Entscheidung der Woche
BGB
§§ 307, 309 Nr. 2 lit. a, 650u; BeurkG § 53
Vorlagesperre beim Bauträgervertrag; Unwirksamkeit bei Vorlage erst
nach Zahlung des „gesamten Kaufpreises”
Eine Klausel, wonach
die Beteiligten eines Bauträgervertrags den Notar anweisen, die
Eigentumsumschreibung im Grundbuch (unabhängig von den
Leistungspflichten untereinander) erst zu veranlassen, wenn die
Zahlung des gesamten Kaufpreises nachgewiesen ist, ist in AGB
unwirksam, weil das Leistungsverweigerungsrecht des Erwerbers
unzulässig eingeschränkt wird.
(Leitsatz der
DNotI-Redaktion)
OLG Rostock, Beschl. v.
21.12.2021 –
4 U 79/18
Immobilienrecht/allg.
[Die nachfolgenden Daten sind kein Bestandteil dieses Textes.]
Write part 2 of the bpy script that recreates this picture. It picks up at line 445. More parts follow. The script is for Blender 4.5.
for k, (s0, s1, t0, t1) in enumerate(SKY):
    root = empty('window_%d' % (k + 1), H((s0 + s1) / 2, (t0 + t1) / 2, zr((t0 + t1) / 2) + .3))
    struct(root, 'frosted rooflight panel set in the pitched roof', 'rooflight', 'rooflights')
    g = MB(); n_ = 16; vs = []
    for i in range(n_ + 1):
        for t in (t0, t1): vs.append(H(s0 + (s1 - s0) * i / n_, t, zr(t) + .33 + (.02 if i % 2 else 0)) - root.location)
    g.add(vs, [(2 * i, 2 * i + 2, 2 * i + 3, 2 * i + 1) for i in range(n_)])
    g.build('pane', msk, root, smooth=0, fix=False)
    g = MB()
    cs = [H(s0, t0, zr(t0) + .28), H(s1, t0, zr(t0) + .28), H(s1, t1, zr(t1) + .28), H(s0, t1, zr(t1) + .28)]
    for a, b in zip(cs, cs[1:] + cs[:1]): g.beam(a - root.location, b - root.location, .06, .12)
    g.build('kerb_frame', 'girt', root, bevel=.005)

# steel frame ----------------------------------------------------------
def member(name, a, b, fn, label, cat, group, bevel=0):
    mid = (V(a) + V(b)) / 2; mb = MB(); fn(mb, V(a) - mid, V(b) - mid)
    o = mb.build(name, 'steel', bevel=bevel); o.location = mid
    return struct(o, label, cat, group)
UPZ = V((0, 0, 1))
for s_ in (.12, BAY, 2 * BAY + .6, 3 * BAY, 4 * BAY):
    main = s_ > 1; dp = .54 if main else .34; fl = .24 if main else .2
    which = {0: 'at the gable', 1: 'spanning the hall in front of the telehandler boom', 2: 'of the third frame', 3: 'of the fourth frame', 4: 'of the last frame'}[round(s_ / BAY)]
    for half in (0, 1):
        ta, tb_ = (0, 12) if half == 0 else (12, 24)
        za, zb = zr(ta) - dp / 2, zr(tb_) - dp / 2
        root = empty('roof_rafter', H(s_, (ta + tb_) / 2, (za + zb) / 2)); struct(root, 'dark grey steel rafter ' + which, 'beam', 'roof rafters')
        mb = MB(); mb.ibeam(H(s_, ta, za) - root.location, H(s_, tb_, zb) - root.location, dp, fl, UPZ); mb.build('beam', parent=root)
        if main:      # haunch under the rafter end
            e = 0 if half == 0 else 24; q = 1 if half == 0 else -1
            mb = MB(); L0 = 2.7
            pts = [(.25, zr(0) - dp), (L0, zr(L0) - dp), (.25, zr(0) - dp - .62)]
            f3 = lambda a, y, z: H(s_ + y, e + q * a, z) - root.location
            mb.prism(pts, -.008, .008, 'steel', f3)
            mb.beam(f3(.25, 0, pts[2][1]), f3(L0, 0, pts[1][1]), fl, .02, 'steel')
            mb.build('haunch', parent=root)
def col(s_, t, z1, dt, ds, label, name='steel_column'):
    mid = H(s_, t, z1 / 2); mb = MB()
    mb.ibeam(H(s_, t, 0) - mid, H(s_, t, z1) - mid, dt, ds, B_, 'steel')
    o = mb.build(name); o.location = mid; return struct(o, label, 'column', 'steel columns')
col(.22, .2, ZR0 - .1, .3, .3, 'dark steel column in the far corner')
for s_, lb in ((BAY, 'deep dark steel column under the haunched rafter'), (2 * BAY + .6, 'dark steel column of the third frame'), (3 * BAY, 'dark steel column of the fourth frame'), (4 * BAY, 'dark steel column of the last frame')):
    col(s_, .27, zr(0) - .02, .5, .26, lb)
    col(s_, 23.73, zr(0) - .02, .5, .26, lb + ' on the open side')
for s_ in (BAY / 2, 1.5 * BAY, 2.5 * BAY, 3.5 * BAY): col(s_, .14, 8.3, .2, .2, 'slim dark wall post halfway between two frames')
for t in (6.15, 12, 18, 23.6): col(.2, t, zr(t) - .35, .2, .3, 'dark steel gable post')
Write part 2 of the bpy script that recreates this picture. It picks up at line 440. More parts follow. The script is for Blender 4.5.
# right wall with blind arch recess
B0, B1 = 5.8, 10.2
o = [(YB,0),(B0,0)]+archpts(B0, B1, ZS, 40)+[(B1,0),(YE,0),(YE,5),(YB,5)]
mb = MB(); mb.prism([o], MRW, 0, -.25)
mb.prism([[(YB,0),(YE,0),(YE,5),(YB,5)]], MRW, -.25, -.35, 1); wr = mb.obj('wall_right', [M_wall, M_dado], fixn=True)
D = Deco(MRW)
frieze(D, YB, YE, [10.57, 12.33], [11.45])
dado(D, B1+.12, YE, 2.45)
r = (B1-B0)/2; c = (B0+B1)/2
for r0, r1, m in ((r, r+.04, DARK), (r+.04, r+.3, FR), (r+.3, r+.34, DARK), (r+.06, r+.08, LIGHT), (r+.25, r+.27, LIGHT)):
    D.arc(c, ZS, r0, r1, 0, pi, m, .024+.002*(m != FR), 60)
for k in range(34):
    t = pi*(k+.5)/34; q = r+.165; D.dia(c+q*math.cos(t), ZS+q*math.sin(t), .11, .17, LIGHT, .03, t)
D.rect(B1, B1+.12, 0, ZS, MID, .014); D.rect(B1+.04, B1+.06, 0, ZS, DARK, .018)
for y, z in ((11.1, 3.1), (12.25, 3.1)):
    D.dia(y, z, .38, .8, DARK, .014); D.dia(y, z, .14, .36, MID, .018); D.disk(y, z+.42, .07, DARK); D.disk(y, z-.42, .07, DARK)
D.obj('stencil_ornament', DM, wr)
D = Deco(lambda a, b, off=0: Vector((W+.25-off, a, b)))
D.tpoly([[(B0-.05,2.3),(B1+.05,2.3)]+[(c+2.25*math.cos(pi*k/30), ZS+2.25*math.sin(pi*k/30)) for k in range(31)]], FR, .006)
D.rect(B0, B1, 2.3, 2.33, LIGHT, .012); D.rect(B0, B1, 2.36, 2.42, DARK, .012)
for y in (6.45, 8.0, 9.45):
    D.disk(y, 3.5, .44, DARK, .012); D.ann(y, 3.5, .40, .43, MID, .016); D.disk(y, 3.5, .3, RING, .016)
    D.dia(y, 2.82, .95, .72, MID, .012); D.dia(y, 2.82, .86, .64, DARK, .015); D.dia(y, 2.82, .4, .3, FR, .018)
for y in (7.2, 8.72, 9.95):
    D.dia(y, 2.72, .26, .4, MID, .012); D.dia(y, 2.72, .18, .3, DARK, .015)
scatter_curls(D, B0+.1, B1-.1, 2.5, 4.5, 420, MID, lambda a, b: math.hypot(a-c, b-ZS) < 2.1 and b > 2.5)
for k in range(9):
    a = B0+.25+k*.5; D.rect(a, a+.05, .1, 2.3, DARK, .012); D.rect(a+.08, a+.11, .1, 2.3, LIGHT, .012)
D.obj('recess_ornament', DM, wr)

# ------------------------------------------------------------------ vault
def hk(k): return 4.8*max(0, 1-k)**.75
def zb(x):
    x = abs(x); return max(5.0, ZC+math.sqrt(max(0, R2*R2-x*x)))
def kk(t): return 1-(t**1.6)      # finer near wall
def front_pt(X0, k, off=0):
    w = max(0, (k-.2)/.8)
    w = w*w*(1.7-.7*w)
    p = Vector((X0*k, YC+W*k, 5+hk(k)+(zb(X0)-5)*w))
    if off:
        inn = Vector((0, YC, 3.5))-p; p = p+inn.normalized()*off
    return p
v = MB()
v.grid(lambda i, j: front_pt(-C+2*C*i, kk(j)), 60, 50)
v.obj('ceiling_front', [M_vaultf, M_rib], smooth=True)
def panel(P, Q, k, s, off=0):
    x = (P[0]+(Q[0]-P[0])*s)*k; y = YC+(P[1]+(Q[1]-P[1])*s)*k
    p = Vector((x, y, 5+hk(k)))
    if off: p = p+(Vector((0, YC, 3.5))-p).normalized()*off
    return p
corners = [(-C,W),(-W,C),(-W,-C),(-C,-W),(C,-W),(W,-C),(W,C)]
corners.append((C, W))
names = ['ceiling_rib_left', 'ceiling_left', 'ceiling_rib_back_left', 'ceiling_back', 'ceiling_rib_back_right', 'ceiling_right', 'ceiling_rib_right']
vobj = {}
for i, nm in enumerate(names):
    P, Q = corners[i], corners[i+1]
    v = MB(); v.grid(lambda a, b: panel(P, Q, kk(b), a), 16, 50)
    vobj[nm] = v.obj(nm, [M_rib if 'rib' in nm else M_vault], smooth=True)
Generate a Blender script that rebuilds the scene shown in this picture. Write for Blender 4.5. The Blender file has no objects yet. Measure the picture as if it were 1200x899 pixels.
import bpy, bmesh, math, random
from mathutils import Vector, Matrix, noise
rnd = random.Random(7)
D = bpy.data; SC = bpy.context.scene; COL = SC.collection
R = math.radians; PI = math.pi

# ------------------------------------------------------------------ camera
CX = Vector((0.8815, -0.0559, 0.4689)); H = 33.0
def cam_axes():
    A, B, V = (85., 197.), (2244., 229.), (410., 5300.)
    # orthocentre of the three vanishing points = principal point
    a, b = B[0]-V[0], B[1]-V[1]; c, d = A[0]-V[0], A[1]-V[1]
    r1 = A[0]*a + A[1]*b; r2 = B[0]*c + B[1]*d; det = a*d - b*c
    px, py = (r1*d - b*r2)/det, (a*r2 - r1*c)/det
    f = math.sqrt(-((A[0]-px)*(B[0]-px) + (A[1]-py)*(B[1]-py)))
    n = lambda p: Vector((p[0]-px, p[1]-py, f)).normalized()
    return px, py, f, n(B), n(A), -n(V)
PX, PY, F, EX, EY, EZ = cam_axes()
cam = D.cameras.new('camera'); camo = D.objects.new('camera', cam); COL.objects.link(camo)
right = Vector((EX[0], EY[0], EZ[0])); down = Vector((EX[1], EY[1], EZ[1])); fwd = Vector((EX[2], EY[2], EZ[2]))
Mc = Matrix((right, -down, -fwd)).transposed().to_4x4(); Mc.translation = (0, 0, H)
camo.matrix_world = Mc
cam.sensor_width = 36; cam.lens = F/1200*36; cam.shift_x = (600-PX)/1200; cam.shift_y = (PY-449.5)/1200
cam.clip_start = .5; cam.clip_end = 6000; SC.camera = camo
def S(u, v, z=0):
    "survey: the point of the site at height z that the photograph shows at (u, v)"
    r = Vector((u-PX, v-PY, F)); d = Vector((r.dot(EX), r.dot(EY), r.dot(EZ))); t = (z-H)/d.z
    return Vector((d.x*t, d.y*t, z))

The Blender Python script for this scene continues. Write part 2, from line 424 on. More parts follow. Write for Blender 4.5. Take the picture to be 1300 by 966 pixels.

Zivilrecht
WEG
§§ 21 Abs. 7, 28 Abs. 3; BGB § 286 Abs. 2 Nr. 1
Fälligkeitsvoraussetzungen von WEG-Sonderumlagen
1. WEG-Sonderumlagen
werden grundsätzlich erst durch die Beschlussfassung über die
Erhebung der Sonderumlage und den anschließenden Abruf durch den
Verwalter fällig.
2. Die Beschlusskompetenz zur abweichenden Fälligkeitsbestimmung
durch die Eigentümerversammlung ergab sich im alten Recht aus §
21 Abs. 7 WEG a. F. bzw. ergibt sich im neuen Recht aus § 28
Abs. 3 WEG n. F.
3. Verzug kann ohne Mahnung eintreten, wenn die Fälligkeit der
Sonderumlage kalendermäßig bestimmt wird (§ 286 Abs. 2 Nr. 1
BGB).
LG Karlsruhe,
Beschl. v. 2.6.2022 – 11 T 22/22
Familienrecht
BGB
§§ 242, 1378, 1570, 1579 Nr. 2
Zugewinnausgleich; keine Unbilligkeitseinrede bei
Sabotagehandlungen; keine Berufung auf den objektiven Marktwert
1. Sorgt ein
Ehegatte durch Sabotagehandlungen dafür, dass das Hausanwesen
des anderen Ehegatten nur unterhalb des Marktpreises veräußert
werden kann, steht der späteren Geltendmachung eines
Zugewinnausgleichsanspruches zwar nicht die Unbilligkeitseinrede
des § 1381 Abs.1 BGB entgegen (Fortführung Senat, Beschluss vom
31. August 2018, 2 UF 34/18). Ihm bleibt aber die Berufung auf
den objektiven Marktwert des Anwesens nach § 242 BGB verwehrt.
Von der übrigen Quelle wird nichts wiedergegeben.